S'ils faisaient du thon ils étaient donc sur l'île de mai à Novembre. Bonites et maquereaux devaient aussi être au menu.

Faisaient-ils sécher le poisson sur les versants? On ne voit pas pourquoi ils auraient stocké autant d'amphores sur une pente rocheuse.
 Et dans ce cas, où campaient-ils? Nous savons qu'ils prenaient de l'eau à boire à Fontagne et allaient jusqu'au Puits des chèvres. Il n'y a pas trace de leurs amphores à la Sablière., mais si leur campement était au milieu, il n'en resterait rien de nos jours. Ils pouvaient aussi camper plus loin dans le vallon de l'Aiglon. Mais là c'est un four à chaux recouvert de lentisques  qui couvre la zone.

L'endroit a été tellement remanié par la construction et destruction des maisons que l'on ne saurait dire s'ils campaient là. C'est plus à l'ouest que l'on trouve de la vaisselle fine, des anses de coupes, de la campanienne, mais l'endroit est très exposé. On peut imaginer qu'ils devaient rester pas trop loin pour empêcher les gabians de partir avec le poisson.

En rentrant de Grèce je suis allée voir à quoi ressemblaient les 2 sites contemporains de l'Aiglon et sa saumure. A l'île Verte, ce n'était pas  comme aurait dit Colette "Une île entourée d'eau, une île quoi!" mais une île entourée de bateaux. Les amphores du musée de la Ciotat qui sont de beaux exemplaires de massaliotes à fond de toupie et de romaines viennent de deux épaves. Les fonds sont en argile rouge et ont une forme beaucoup plus élégante que les Dressel 7/11 massaliotes que l'on trouve à Riou. Je pense que Riou pratiquait une pêche semblable à celle de l'Ile Verte , puis cela devint une industrie pendant une centaine d'année, vue la quantité de tessons. et l'étendue du site. Une visite aux Embiez s'est révélée très décevante.. l'eau à 24 degrés sans doute responsable d'une algue flottante et assez rebutante. Rien dans les endroits abordables et non développés qui ressemble à Riou.

 

Mon père se basant sur la racine latine du nom de la Calanque de Fontagne recherchait l'eau, c'est ainsi qu'il découvrit le point d'eau aménâgé par les pêcheurs de Massilia.

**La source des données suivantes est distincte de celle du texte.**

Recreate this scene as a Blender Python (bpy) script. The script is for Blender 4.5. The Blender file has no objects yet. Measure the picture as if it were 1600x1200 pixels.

A Fontagne les tessons de la chambre sud et autour de la Fons sont en majorité des amphores à saumures. J'avais repêché ce col d'amphore massaliète dans la zone sableuse de la Calanque ce qui me permet de suggérer qu'à partir de
-500 les grecs de Massalia arpentaient l'île et débarquaient à Fontagne, mais semblaient habiter les Sablières.
Mais autour de la Fons et à l'intérieur de la chambre sud mon père a trouvé les tessons qui suivent.
Fernand Benoit consulté, lui dit qu'il s'agissait d'amphores massaliotes de -600 avant JC.
Ce site est le résultat de ma stupéfaction lorsque 12 ans après la mort de mon père, 37 ans après cette évaluation, Lucien François Gantès me dit que ces tessons dataient de l'époque du Christ!! et qui plus est qu'ils dataient de la pêcherie de thon de l'Aiglon!!


Les anses trouvées dans la Fons



Les cols trouvés dans et autour de la Fons


Les fonds d'amphores trouvés dans et autour de la Fons

Au Musée de St Raphael, les amphores sont entières, alors que je n'en ai que des morceaux!

Amphore Massaliote

Amphore d'Apulie

Dressel 2/4 à vin

Dressel 7/11 à saumures

Amphore gréco-italique
à vin

Dressel 20 de Bétique à huile
Musée des Vestiges, Marseille

Présentation d'amphores à saumures et à huile devant un bateau qui aurait pu les transporter.
Musée des Vestiges, Marseille

L-F Gantes pense qu'il s'agit d'un pavage antique. A l'ouest de la Calanque de l'Aiglon, il fait partie du sentier historique qui va de Fontagne au Puits des Chèvres.

Les tamaris ont été plantés sous l'égide du GEAR par mes parents dans la zone à l'ouest de la Fons. Les plantations à droite de l'amas de pierres en bas à gauche n'ont rien donné et ont été submergées par un lentisque depuis 1963.